CNRP lawmaker Eng Chhay Eang said by telephone Wednesday that during talks leading up to the July 22 deal, the CNRP had concluded that the issue of who would chair the NEC would be left to the NEC itself.

“The fact is that Hun Sen at that time briefly mentioned that the presidency of the NEC shall be given to the CPP, and then His Excellency Kem Sokha, deputy president of the CNRP, responded that the position of secretary-general shall be granted to CNRP, and then this topic was not discussed at all,” he said.

“However, the CNRP’s position is that we want everything to be carried out in a democratic matter. That means the rights should be given to all members of the NEC to select the president and secretary-general,” Mr.

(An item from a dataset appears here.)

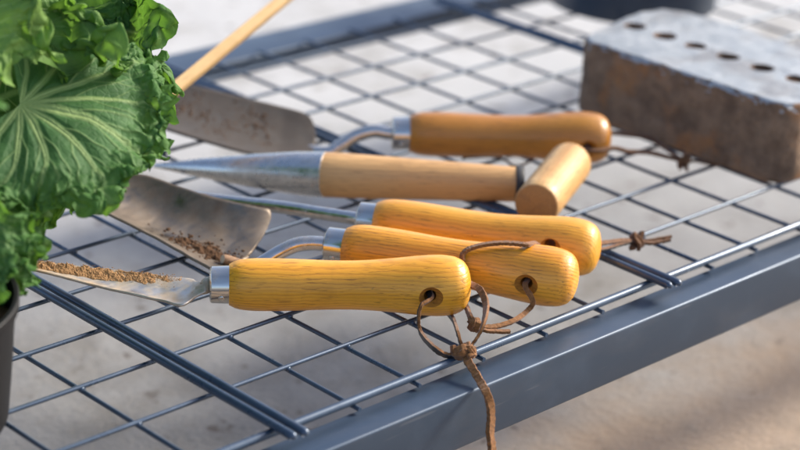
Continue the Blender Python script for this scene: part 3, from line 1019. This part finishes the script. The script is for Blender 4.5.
# ------------------------------------------------------------------ wooden stake leaning out of the kale pot
a = V((PC[0] + .015, PC[1] + .02, .085))
b = atd(181, 84, 1.34)
c = atd(283, 0, 1.44)
e = b + (c - b) * 1.9
low = b + (b - c).normalized() * ((b - a).length)
vs, fs = [], []
mwk = axis_matrix(low, e) @ Matrix.Rotation(.52, 4, 'X')
Lk = (e - low).length
bm = bmesh.new()
bmesh.ops.create_cube(bm, size=1)
for v in bm.verts: v.co = V(((v.co.x + .5) * Lk, v.co.y * .0074, v.co.z * .0074))
bmesh.ops.bevel(bm, geom=list(bm.edges), offset=.0006, segments=2, affect='EDGES')
me = bpy.data.meshes.new('wooden_stake'); bm.to_mesh(me); bm.free()
tag(obj('wooden_stake', me, M['stake'], None, mwk, 30), 'thin square wooden stake leaning up to the right from behind the kale', 'stake')

# ------------------------------------------------------------------ twig in the wide blade
p0 = blade_point(near2, far2, sag2, .20, -.62, .0060); 
p0 = atd(222.5, 259, depth_of(p0))
p1 = atd(239, 262, depth_of(p0) + .007); p2 = atd(258, 267, depth_of(p0) + .014)
vs, fs = [], []
add_tube(vs, fs, spline([p0, p1, p2], 8), lambda t: .0026 + .0005 * math.sin(9 * t), 14)
me = mesh('twig', vs, fs)
me.materials.append(M['twig']); me.materials.append(M['cutend'])
me.polygons[len(fs) - 2].material_index = 1; me.polygons[len(fs) - 1].material_index = 1
tag(obj('twig', me, M['twig'], None, None, 50), 'short brown twig with a pale cut end on the wide trowel blade', 'twig')

# ------------------------------------------------------------------ kale
crown = V((PC[0], PC[1], .058))
kale = thing('kale_plant', (PC[0], PC[1], .055), 'curly green kale with pale fanning veins spilling from the black pot', 'kale plant')
def leaf(base, F, N, L, W, seed, bend=.6, cup=.2, frill=1.0, tone=.0, nveins=7, sweep=.75, na=170, nb=190, root=None):
    base = V(base); F = V(F).normalized(); N = V(N); N = (N - F * N.dot(F)).normalized(); Y = N.cross(F)
    off = V((seed * 3.7, seed * 1.3, seed * 7.1))
    vs, fs, vein, edg = [], [], [], []
    for i in range(na + 1):
        a = i / na
        w_ = W * (max(0, math.sin(math.pi * min(1, (a * .93 + .05)) ** .80)) ** .72)
        for j in range(nb + 1):
            b = (j / nb) * 2 - 1
            b = math.copysign(abs(b) ** .85, b)
            ab = abs(b)
            x = a * L * .86 + ab * w_ * sweep * (1 - .55 * a) * (1 - .35 * ab)
            y = b * w_
            lobes = 1 + .06 * math.sin(a * 38 + seed + (5 if b > 0 else 0)) * ab
            y *= lobes
            z = 0.0
            r = x / L
            # bend of the blade: droops with distance; cupped across
            z -= bend * L * .5 * r * r
            z += cup * ab * ab * w_ - .14 * w_ * ab ** 4
            e = max(ab ** 2.2, max(0, (a - .72) / .28) ** 1.5)
            # quilting between veins
            va = (a ** .62 * nveins) % 1.0
            dv = min(va, 1 - va)
            quilt = (dv * 2) * .0016 * min(1, ab * 5) * (1 - e * .5)
            # veins
            wl = .11 * (1 - .72 * ab)
            vv = max(0, 1 - dv / wl) if ab > .01 and .04 < a < .96 else 0
            # secondary veins, forking off
            va2 = (a * nveins * 2 + ab * 1.1 + .25) % 1.0
            d2_ = min(va2, 1 - va2)
            vv2 = max(0, 1 - d2_ / .12) * .35 * min(1, max(0, (ab - .25) * 3))
            mr = max(0, 1 - (ab * w_) / (.0030 * (1.05 - a) + .0007))
            v = max(min(1, mr * 1.6), min(1, vv * 1.3) * .8 * (1 - .75 * ab), vv2) * (1 - .6 * e)
            p = V((x, y, z))
            q = p + off
            n1 = nvec(q * 26)
            n2 = nvec(q * 85 + V((3, 1, 2)))
            n3 = nvec(q * 210 + V((8, 1, 2)))
            n4 = nvec(q * 430 + V((1, 6, 2)))
            k = frill
            p = p + V((n1.x * .35, n1.y * .35, n1.z)) * (.020 * k * e + .003)
            p = p + V((n2.x * .7, n2.y * .7, n2.z)) * (.0092 * k * e ** 1.2 + .0006)
            p = p + n3 * (.0042 * k * e ** 1.2 + .0002) + n4 * (.0030 * k * e ** 1.3)
            p.z += quilt + v * .0009
            vs.append(base + F * p.x + Y * p.y + N * p.z)
            vein.append(v); edg.append(e)
    for i in range(na):
        for j in range(nb):
            q = i * (nb + 1) + j
            fs.append((q, q + 1, q + nb + 2, q + nb + 1))
    me = mesh('leaf', vs, fs)
    for nm, data in (('vein', vein), ('edge', edg), ('tone', [tone] * len(vs))):
        at_ = me.attributes.new(nm, 'FLOAT', 'POINT')
        at_.data.foreach_set('value', data)
    o = obj('leaf', me, M['kale'], kale, None, 180)
    # stalk from the crown to the blade
    r0 = root or crown
    mid = r0.lerp(base, .6) + V((0, 0, .004)) + FWD * .030
    tube('stalk', spline([r0, mid, base - N * .0008, base + F * L * .18 - N * .0016], 6), lambda t: .0042 - .0026 * t, M['stalk'], o, 10)
    return o
BK = -FWD
# the large fanned leaf: veins spread from its foot like a hand
def fan_leaf(base, X, N, outline, veins, sc, seed, nr=120, nth=460, frill=1.0, root=None):
    base = V(base); X = V(X).normalized(); N = V(N); N = (N - X * N.dot(X)).normalized(); Y = N.cross(X)
    off = V((seed * 3.7, seed * 1.3, seed * 7.1))
    vs, fs, vein, edg = [], [], [], []
    t0, t1 = outline[0][0], outline[-1][0]
    RM = max(o[1] for o in outline)
    for j in range(nth + 1):
        th = t0 + (t1 - t0) * j / nth
        Rr = smoothlook(outline, th) * sc
        # distance to the nearest vein, in degrees
        for_v = sorted((abs(th - v[0]), v[1]) for v in veins)[:2]
        for i in range(nr + 1):
            q = i / nr
            q = q ** .85
            r = Rr * q
            wav = 3.0 * noise.noise((th * .06, q * 3, seed)) * q
            fz = min(1, max(0, (60 - th) / 110)); fz = fz * fz * (3 - 2 * fz)
            ph = R(th + wav - 16 * q * q * (-.6 + 1.6 * fz))
            p = V((math.cos(ph) * r, math.sin(ph) * r, 0))
            e = max(0, (q - .66) / .34) ** 1.2
            v = 0; rib = 0
            for v0, wv_ in veins:
                d = abs(R(th + 2.0 * noise.noise((q * 4, v0, 1)) - v0)) * max(r, .0012)
                wd = (.0030 * wv_) * (1 - .72 * q) + .0002
                v = max(v, min(1, 1.5 * max(0, 1 - d / wd)) * (1 - .55 * q * q))
                # forks leaving the vein
                for f0, sg in ((.30, 1), (.42, -1), (.55, 1), (.66, -1)):
                    if q > f0:
                        fa = v0 + sg * 26 * (q - f0) * (1 - .3 * q) / max(q, .2)
                        d2 = abs(R(th + 2.5 * noise.noise((q * 6, v0, 4)) - fa)) * r
                        v = max(v, .62 * max(0, 1 - d2 / (.0011 * wv_ * (1 - .5 * q))) * (1 - .5 * q))
                rib = max(rib, max(0, 1 - d / (.0065 * (.35 + q))))
            p.z = .010 * q - .022 * (r / (RM * sc)) ** 2 - (1 - rib) * -.0022 * min(1, q * 4) + v * .0007
            s_ = p + off
            n1 = nvec(s_ * 30); n2 = nvec(s_ * 90 + V((3, 1, 2)))
            n3 = nvec(s_ * 220 + V((8, 1, 2))); n4 = nvec(s_ * 430 + V((1, 6, 2)))
            k = frill
            p = p + V((n1.x * .3, n1.y * .3, n1.z)) * (.013 * k * e + .0035 * q)
            p = p + V((n2.x * .7, n2.y * .7, n2.z)) * (.0082 * k * e + .0008 * q)
            p = p + n3 * (.0043 * k * e ** 1.1 + .0002) + n4 * (.0032 * k * e ** 1.2)
            vs.append(base + X * p.x + Y * p.y + N * p.z)
            vein.append(v * (1 - .7 * e)); edg.append(e)
    for j in range(nth):
        for i in range(nr):
            a = j * (nr + 1) + i
            fs.append((a, a + 1, a + nr + 2, a + nr + 1))
    me = mesh('leaf', vs, fs)
    for nm, data in (('vein', vein), ('edge', edg), ('tone', [0.0] * len(vs))):
        q = me.attributes.new(nm, 'FLOAT', 'POINT'); q.data.foreach_set('value', data)
    o = obj('leaf', me, M['kale'], kale, None, 180)
    tube('stalk', spline([crown, crown.lerp(base, .6) + V((0, 0, .006)) - N * .012, base - N * .004, base + X * .004 - N * .0005], 6), lambda t: .0040 - .0022 * t, M['stalk'], o, 10)
    return o
fan_leaf(atd(20, 106, 1.095), RIGHT * .97 + FWD * .24, BK * .80 + UP * .58,
         [(-135, 125), (-110, 128), (-85, 122), (-62, 118), (-42, 142), (-22, 140), (0, 150), (25, 160), (45, 150), (70, 105), (95, 75)],
         [(-118, .9), (-92, .9), (-66, 1.1), (-40, 1.1), (-14, 1.6), (8, .8), (26, 1.0), (50, .8), (78, .7)], 1 / 1850, 1)
# behind it, up and to the right
leaf(atd(20, 92, 1.165), RIGHT * .80 + UP * .62 + FWD * .2, BK * .8 - RIGHT * .4 + UP * .2, .095, .060, 2, .1, .2, 1.8, .02)
# upright curly leaves at the top left
leaf(atd(6, 60, 1.11), RIGHT * .35 + UP * .9 + FWD * .1, BK * .8 + RIGHT * .4, .060, .040, 3, .3, .3, 3.0, .55)
leaf(atd(-15, 70, 1.06), RIGHT * .05 + UP * .95, BK * .9 - RIGHT * .3, .060, .030, 4, .2, .2, 2.2, .90)
leaf(atd(45, 64, 1.16), RIGHT * .35 + UP * .95 + FWD * .3, BK * .9, .070, .05, 5, .2, .3, 2.6, .05)
leaf(atd(-30, 112, 1.135), RIGHT * .8 + UP * .35 + FWD * .1, BK * .9, .060, .040, 14, .2, .2, 1.8, .0)
# lower right edge, drooping under the fan
leaf(atd(10, 125, 1.125), RIGHT * .75 - UP * .62 + FWD * .15, BK * .8 + UP * .5, .062, .040, 6, .3, -.1, 1.3, .02)
# lower left, hanging over the pot
leaf(atd(-30, 165, 1.065), RIGHT * .18 - UP * .95 + BK * .1, BK * .8 + RIGHT * .35, .088, .036, 7, .25, .1, 1.2, .05)
leaf(atd(-40, 170, 1.04), -UP * .95 + BK * .2, BK * .9, .078, .040, 8, .2, .1, 1.2, .0)
leaf(atd(-2, 125, 1.09), RIGHT * .30 - UP * .85, BK * .8 + UP * .4, .058, .032, 9, .35, .0, 1.3, .02)
# out of frame to the left and behind
leaf(atd(-60, 90, 1.06), -RIGHT * .8 + UP * .5, UP * .6 + BK * .7, .10, .055, 10, .4, .2, 1.2, .1, na=80, nb=80)
leaf(atd(-70, 120, 1.10), -RIGHT * .6 + FWD * .7 + UP * .2, UP, .10, .055, 11, .5, .2, 1.2, .0, na=80, nb=80)
leaf(atd(-50, 130, 1.00), BK * .8 - RIGHT * .3 + UP * .1, UP, .09, .05, 12, .5, .2, 1.2, .0, na=80, nb=80)
leaf(atd(-20, 95, 1.15), FWD * .8 + UP * .5 + RIGHT * .3, UP * .8 + BK * .5, .10, .055, 13, .4, .2, 1.3, .0, na=80, nb=80)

Chhay Eang said.

Political analyst Sok Touch, who is also president of Khemerak University, said that the CNRP had been foolish in rushing to accept its assembly seats in August before working out the details in the type of meetings in which it is now discovering problems.

“They were quite premature in signing onto the July 22 agreement on the electoral and NEC reforms,” Mr. Touch said Thursday. “The July 22 deal did not clearly state in detail what kind of reforms [there will be] for the NEC…so the meaning of ‘electoral reform’ is very wide.”

Mr. Touch said that the CNRP, having given up its bargaining chips by legitimizing the election results, should not be surprised that the CPP was adding a slew of changes to the reform of the NEC.

“What we have seen is that the CPP has succeeded many times in pushing the CNRP to do what the CPP wants them to do,” he said.

“First, the CPP succeeded by using the tactic of arresting many CNRP lawmakers, forcing the opposition to take part in the     negotiations to end the political deadlock.”

“Secondly, they used the same tactic of imprisonment on other CNRP activists, forcing the CNRP’s lawmakers to take their offices at the National Assembly,” Mr. Touch said.

“Today, the negotiations on the NEC have been stalled on about 10 percent of key things, including the matter of the presidency and the single-nationality request…so the CPP has begun the same strategy that they had success with before.”

Such behavior indicated the ruling party was not going to budge in the demands it is making for the new NEC to form, said Mr. Mong Hay.

“The problem with the agreement for the CNRP is that the loose ends were to be sorted out in the ‘spirit of the agreement,’” he said.

“But you can now see that the CPP is now sticking to the letter of the agreement, not to the spirit.”